Data provided =>
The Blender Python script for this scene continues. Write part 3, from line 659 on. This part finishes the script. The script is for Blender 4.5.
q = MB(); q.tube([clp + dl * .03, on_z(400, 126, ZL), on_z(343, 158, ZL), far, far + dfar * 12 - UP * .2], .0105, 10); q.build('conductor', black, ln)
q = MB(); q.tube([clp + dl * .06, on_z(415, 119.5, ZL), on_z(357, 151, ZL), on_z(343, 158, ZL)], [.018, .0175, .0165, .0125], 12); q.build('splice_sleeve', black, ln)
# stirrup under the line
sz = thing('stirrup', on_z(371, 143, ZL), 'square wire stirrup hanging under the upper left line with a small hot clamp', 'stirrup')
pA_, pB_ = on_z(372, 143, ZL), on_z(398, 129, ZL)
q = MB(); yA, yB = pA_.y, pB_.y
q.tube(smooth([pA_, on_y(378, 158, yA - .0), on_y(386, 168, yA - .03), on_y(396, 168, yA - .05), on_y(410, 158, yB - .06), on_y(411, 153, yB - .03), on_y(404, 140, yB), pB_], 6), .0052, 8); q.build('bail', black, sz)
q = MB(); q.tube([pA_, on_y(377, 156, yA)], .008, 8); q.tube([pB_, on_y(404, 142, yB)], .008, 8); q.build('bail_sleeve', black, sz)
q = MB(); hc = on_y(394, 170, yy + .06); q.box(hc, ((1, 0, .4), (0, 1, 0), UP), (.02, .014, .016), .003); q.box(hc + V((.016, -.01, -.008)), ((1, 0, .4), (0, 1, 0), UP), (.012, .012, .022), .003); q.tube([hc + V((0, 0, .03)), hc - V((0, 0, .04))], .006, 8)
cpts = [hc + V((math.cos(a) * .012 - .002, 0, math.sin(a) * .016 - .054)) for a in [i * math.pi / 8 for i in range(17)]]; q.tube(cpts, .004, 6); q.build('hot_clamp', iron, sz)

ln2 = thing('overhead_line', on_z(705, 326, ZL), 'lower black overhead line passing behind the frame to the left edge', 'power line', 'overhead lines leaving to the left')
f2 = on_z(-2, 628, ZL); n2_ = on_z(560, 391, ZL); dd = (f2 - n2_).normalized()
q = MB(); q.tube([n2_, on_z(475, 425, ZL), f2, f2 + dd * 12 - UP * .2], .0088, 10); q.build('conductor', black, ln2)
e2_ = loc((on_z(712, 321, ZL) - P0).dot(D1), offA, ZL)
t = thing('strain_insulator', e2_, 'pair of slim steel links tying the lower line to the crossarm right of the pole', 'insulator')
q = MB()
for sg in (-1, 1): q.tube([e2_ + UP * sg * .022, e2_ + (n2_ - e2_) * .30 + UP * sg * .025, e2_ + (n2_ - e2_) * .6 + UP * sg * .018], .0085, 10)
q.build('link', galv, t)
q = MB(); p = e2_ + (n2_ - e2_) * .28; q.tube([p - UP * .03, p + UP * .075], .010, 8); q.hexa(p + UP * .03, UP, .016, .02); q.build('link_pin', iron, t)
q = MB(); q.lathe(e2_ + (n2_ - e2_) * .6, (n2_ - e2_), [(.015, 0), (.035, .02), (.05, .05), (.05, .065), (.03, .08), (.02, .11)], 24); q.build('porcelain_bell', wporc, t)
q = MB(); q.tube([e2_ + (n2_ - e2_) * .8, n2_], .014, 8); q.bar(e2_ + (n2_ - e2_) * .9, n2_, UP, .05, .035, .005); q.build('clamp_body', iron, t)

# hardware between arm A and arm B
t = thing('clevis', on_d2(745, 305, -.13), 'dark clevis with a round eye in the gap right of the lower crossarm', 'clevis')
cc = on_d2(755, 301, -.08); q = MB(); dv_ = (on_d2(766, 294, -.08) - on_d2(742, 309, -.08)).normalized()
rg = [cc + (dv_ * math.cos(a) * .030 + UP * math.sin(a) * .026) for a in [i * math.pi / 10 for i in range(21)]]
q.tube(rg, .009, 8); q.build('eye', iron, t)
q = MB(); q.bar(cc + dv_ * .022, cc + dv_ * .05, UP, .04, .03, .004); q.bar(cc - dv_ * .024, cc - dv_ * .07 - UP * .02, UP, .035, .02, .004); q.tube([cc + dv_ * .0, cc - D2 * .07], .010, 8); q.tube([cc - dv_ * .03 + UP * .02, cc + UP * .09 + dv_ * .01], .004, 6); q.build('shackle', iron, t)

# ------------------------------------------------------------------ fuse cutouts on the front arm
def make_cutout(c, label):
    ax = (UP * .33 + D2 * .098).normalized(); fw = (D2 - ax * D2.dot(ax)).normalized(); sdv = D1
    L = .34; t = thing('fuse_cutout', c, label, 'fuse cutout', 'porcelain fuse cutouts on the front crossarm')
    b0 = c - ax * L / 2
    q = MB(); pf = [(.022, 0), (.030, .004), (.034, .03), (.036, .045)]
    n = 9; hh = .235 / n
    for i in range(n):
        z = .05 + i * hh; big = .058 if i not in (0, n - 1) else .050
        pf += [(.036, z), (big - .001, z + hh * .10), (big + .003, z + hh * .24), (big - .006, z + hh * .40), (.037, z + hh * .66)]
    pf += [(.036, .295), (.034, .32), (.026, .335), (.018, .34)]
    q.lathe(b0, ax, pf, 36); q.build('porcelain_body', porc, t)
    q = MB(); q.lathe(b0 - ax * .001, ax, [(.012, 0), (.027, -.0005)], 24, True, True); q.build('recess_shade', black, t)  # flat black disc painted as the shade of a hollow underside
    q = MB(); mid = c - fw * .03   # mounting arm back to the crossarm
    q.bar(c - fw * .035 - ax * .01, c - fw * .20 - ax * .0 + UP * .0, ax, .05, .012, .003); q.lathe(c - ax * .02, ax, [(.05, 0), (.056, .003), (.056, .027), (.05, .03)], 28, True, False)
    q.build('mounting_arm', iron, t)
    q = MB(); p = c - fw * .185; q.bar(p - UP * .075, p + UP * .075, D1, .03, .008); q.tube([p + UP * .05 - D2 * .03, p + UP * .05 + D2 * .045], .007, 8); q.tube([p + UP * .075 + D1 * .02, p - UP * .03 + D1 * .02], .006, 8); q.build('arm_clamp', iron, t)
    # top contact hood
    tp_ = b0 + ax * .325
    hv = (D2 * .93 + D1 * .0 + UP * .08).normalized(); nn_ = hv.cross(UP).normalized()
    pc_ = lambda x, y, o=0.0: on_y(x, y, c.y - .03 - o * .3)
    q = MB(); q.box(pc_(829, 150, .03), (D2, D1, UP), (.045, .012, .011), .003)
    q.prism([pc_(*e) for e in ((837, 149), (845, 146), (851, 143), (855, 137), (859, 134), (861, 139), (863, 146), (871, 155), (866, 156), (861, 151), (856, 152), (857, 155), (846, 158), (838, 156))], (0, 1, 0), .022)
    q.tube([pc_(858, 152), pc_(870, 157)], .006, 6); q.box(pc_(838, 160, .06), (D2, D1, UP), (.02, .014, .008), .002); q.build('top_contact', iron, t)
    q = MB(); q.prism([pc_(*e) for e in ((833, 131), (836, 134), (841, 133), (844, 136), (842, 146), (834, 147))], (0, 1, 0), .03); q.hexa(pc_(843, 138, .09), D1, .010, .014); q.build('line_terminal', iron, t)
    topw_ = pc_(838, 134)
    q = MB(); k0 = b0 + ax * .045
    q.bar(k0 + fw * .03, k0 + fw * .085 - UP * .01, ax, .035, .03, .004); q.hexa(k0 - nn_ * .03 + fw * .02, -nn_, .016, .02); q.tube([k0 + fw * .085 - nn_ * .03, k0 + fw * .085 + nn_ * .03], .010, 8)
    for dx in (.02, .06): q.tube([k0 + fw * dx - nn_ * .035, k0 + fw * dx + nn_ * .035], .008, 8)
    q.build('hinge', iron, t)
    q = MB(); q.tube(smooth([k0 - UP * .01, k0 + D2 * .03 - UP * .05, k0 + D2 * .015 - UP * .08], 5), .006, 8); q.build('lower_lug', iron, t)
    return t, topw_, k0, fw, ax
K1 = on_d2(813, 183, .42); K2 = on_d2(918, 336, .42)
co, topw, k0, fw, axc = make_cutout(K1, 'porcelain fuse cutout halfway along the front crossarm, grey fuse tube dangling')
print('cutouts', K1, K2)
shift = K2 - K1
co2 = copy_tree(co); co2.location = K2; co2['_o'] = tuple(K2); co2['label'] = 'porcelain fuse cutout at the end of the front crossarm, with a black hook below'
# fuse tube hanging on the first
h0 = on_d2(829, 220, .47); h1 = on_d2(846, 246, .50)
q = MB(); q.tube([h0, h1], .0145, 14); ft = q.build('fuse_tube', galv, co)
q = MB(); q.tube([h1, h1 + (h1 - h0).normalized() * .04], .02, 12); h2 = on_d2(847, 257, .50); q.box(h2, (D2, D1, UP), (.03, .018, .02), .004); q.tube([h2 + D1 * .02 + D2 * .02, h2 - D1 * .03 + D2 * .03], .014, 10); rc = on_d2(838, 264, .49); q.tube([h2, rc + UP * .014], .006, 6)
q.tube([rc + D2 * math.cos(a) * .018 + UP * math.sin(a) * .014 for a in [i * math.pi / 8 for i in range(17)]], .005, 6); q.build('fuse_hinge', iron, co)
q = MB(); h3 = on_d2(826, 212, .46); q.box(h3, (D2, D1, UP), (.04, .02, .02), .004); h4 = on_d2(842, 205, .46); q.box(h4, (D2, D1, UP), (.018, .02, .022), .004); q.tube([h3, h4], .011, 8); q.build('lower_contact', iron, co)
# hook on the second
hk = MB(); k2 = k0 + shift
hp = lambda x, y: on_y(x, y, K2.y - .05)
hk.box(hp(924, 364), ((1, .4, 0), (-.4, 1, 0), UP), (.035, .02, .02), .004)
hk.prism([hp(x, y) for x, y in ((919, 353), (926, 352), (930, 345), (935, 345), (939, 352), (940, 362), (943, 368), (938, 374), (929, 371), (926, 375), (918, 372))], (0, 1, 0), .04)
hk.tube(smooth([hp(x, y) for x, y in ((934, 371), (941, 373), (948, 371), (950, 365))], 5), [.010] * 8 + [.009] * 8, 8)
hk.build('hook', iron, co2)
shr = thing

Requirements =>
Print the listing above from its first line through the line with "cpts = [hc +", and stop there.

Full response =>
The Blender Python script for this scene continues. Write part 3, from line 659 on. This part finishes the script. The script is for Blender 4.5.
q = MB(); q.tube([clp + dl * .03, on_z(400, 126, ZL), on_z(343, 158, ZL), far, far + dfar * 12 - UP * .2], .0105, 10); q.build('conductor', black, ln)
q = MB(); q.tube([clp + dl * .06, on_z(415, 119.5, ZL), on_z(357, 151, ZL), on_z(343, 158, ZL)], [.018, .0175, .0165, .0125], 12); q.build('splice_sleeve', black, ln)
# stirrup under the line
sz = thing('stirrup', on_z(371, 143, ZL), 'square wire stirrup hanging under the upper left line with a small hot clamp', 'stirrup')
pA_, pB_ = on_z(372, 143, ZL), on_z(398, 129, ZL)
q = MB(); yA, yB = pA_.y, pB_.y
q.tube(smooth([pA_, on_y(378, 158, yA - .0), on_y(386, 168, yA - .03), on_y(396, 168, yA - .05), on_y(410, 158, yB - .06), on_y(411, 153, yB - .03), on_y(404, 140, yB), pB_], 6), .0052, 8); q.build('bail', black, sz)
q = MB(); q.tube([pA_, on_y(377, 156, yA)], .008, 8); q.tube([pB_, on_y(404, 142, yB)], .008, 8); q.build('bail_sleeve', black, sz)
q = MB(); hc = on_y(394, 170, yy + .06); q.box(hc, ((1, 0, .4), (0, 1, 0), UP), (.02, .014, .016), .003); q.box(hc + V((.016, -.01, -.008)), ((1, 0, .4), (0, 1, 0), UP), (.012, .012, .022), .003); q.tube([hc + V((0, 0, .03)), hc - V((0, 0, .04))], .006, 8)
cpts = [hc + V((math.cos(a) * .012 - .002, 0, math.sin(a) * .016 - .054)) for a in [i * math.pi / 8 for i in range(17)]]; q.tube(cpts, .004, 6); q.build('hot_clamp', iron, sz)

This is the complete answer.